The USD/CHF pair has displayed a sheer downside to near 0.9320 as investors have ignored risks associated with bigger rates announcements and higher terminal rates as endorsed by Federal Reserve (Fed) chair Jerome Powell in his testimony before Congress. The Swiss Franc asset is expected to continue its downside move to near the round-level support of 0.9300 amid an absence of loss in the downside momentum.

S&P500 futures faced immense selling pressure on Thursday as the characteristics of reducing a deficit of nearly $3 trillion by the next decade and a big stretch in taxes on corporations, billionaires, and rich investors discouraged investors. The US Dollar Index (DXY) also witnessed pressure and corrected gradually to 105.25 as an expression of fiscal deficit will also restrict inflation from flexing its muscles.

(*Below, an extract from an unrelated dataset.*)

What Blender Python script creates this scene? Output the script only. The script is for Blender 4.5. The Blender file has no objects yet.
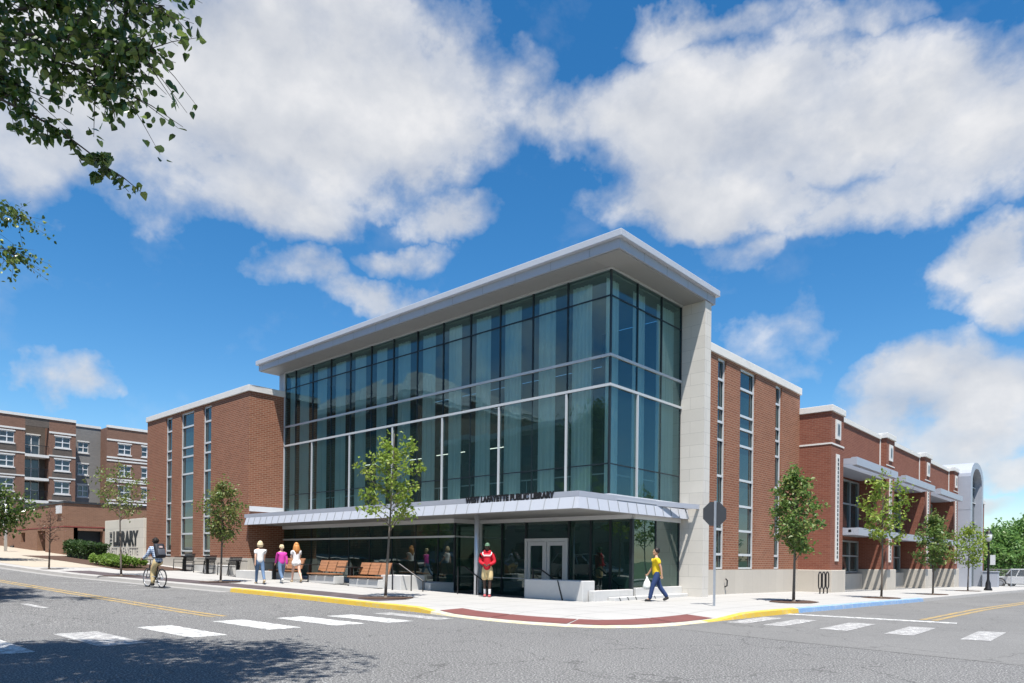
import bpy, bmesh, math, random
from mathutils import Vector, Matrix, noise
R = math.radians
PI = math.pi
scene = bpy.context.scene
col = scene.collection
rng = random.Random(7)

# ------------------------------------------------------------------ helpers
def lin(c):
    return tuple(((v/255)/12.92 if v/255 <= .04045 else ((v/255+.055)/1.055)**2.4) for v in c)

class MB:
    """collects shapes, links them as ONE mesh object"""
    def __init__(self):
        self.v = []; self.f = []; self.m = []; self.mi = 0
    def quad(self, a, b, c, d):
        n = len(self.v); self.v += [tuple(a), tuple(b), tuple(c), tuple(d)]
        self.f.append((n, n+1, n+2, n+3)); self.m.append(self.mi); return self
    def poly(self, pts):
        n = len(self.v); self.v += [tuple(p) for p in pts]
        self.f.append(tuple(range(n, n+len(pts)))); self.m.append(self.mi); return self
    def box(self, x0, y0, z0, x1, y1, z1):
        if x0 > x1: x0, x1 = x1, x0
        if y0 > y1: y0, y1 = y1, y0
        if z0 > z1: z0, z1 = z1, z0
        n = len(self.v)
        self.v += [(x0,y0,z0),(x1,y0,z0),(x1,y1,z0),(x0,y1,z0),(x0,y0,z1),(x1,y0,z1),(x1,y1,z1),(x0,y1,z1)]
        for q in ((3,2,1,0),(4,5,6,7),(0,1,5,4),(1,2,6,5),(2,3,7,6),(3,0,4,7)):
            self.f.append(tuple(n+i for i in q)); self.m.append(self.mi)
        return self
    def prism(self, poly, z0, z1, axis='z'):
        """extrude a 2-D outline; axis z: poly is (x,y); axis y: poly is (x,z); axis x: poly is (y,z)"""
        def P(a, b, h): return {'z': (a,b,h), 'y': (a,h,b), 'x': (h,a,b)}[axis]
        n = len(self.v); k = len(poly)
        self.v += [P(a,b,z0) for a, b in poly] + [P(a,b,z1) for a, b in poly]
        self.f.append(tuple(n+i for i in range(k))[::-1]); self.f.append(tuple(n+k+i for i in range(k)))
        self.m += [self.mi]*2
        for i in range(k):
            j = (i+1) % k
            self.f.append((n+i, n+j, n+k+j, n+k+i)); self.m.append(self.mi)
        return self
    def tube(self, p0, p1, r0, r1=None, n=8, caps=True):
        return self.path([p0, p1], [r0, r0 if r1 is None else r1], n, caps)
    def path(self, pts, rad, n=8, caps=True):
        pts = [Vector(p) for p in pts]
        if not hasattr(rad, '__len__'): rad = [rad]*len(pts)
        s = len(self.v); up = None
        for i, p in enumerate(pts):
            t = (pts[min(i+1, len(pts)-1)]-pts[max(i-1, 0)])
            t = t.normalized() if t.length > 1e-9 else Vector((0,0,1))
            if up is None:
                up = Vector((0,0,1)) if abs(t.z) < .9 else Vector((1,0,0))
            a = up - t*up.dot(t)
            if a.length < 1e-6: a = t.orthogonal()
            a.normalize(); up = a
            b = t.cross(a)
            for k in range(n):
                w = 2*PI*k/n
                self.v.append(tuple(p + (a*math.cos(w)+b*math.sin(w))*rad[i]))
        for i in range(len(pts)-1):
            for k in range(n):
                k2 = (k+1) % n
                self.f.append((s+i*n+k, s+i*n+k2, s+(i+1)*n+k2, s+(i+1)*n+k)); self.m.append(self.mi)
        if caps:
            self.f.append(tuple(s+k for k in range(n))[::-1]); self.m.append(self.mi)
            e = s+(len(pts)-1)*n
            self.f.append(tuple(e+k for k in range(n))); self.m.append(self.mi)
        return self
    def lathe(self, prof, c=(0,0,0), n=16):
        """prof: [(r,z)] turned round the vertical through c"""
        s = len(self.v)
        for r, z in prof:
            for k in range(n):
                w = 2*PI*k/n
                self.v.append((c[0]+r*math.cos(w), c[1]+r*math.sin(w), c[2]+z))
        for i in range(len(prof)-1):
            for k in range(n):
                k2 = (k+1) % n
                self.f.append((s+i*n+k, s+i*n+k2, s+(i+1)*n+k2, s+(i+1)*n+k)); self.m.append(self.mi)
        return self
    def ball(self, c, r, nu=12, nv=8, rot=None):
        if not hasattr(r, '__len__'): r = (r,r,r)
        s = len(self.v)
        for i in range(nv+1):
            t = PI*i/nv
            for k in range(nu):
                w = 2*PI*k/nu
                q = Vector((r[0]*math.sin(t)*math.cos(w), r[1]*math.sin(t)*math.sin(w), r[2]*math.cos(t)))
                if rot is not None: q = rot @ q
                self.v.append((c[0]+q.x, c[1]+q.y, c[2]+q.z))
        for i in range(nv):
            for k in range(nu):
                k2 = (k+1) % nu
                self.f.append((s+i*nu+k, s+(i+1)*nu+k, s+(i+1)*nu+k2, s+i*nu+k2)); self.m.append(self.mi)
        return self
    def torus(self, c, R_, r, axis='y', n=28, k=8):
        pts = []
        for i in range(n+1):
            w = 2*PI*i/n
            a, b = R_*math.cos(w), R_*math.sin(w)
            pts.append({'y': (c[0]+a, c[1], c[2]+b), 'x': (c[0], c[1]+a, c[2]+b), 'z': (c[0]+a, c[1]+b, c[2])}[axis])
        return self.path(pts, r, k, False)
    def xform(self, M):
        self.v = [tuple(M @ Vector(p)) for p in self.v]; return self
    def build(self, name, mat, parent=None, smooth=False, bevel=0):
        me = bpy.data.meshes.new(name)
        me.from_pydata(self.v, [], self.f)
        mats = mat if isinstance(mat, (list, tuple)) else [mat]
        for m in mats: me.materials.append(m)
        if len(mats) > 1: me.polygons.foreach_set('material_index', self.m)
        if smooth: me.polygons.foreach_set('use_smooth', [True]*len(me.polygons))
        if bevel:
            bm = bmesh.new(); bm.from_mesh(me)
            bmesh.ops.remove_doubles(bm, verts=bm.verts, dist=1e-5)
            ed = [e for e in bm.edges if len(e.link_faces) == 2 and e.calc_face_angle(0) > .6]
            bmesh.ops.bevel(bm, geom=ed, offset=bevel, segments=2, affect='EDGES', profile=.6)
            bm.to_mesh(me); bm.free()
        me.update()
        o = bpy.data.objects.new(name, me); col.objects.link(o)
        if parent is not None: o.parent = parent
        return o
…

Apart from that, an 11% jump in the number of individuals filing for jobless claims for the very first time conveyed that the United States labor market is not as upbeat as it appears. Also, planned lay-off for February jumped four-fold on an annual basis, as reported by Reuters.

Signs of deceleration in the US labor market supported demand for US government bonds, which trimmed the 10-year US Treasury yields heavily to 3.90%.

Economists at Rabobank see the risks as being titled towards a firmer for longer USD in the coming months. “In the near term, the releases of US payrolls and Consumer Price Index (CPI) data are likely to be instrumental in guiding the direction of the USD Index. However, the risks that inflation could prove sticky suggest that the higher for longer interest rate theme could persist for months.”

On the Swiss Franc front, investors will focus on next week’s Producers and Import Prices data. A contraction of 0.1% is expected on a monthly basis. The annual data could improve to 3.4% from the former release of 3.3%. A monthly decline could delight the Swiss National Bank (SNB), which has already confronted that Swiss’ inflationary pressures are getting beyond its control.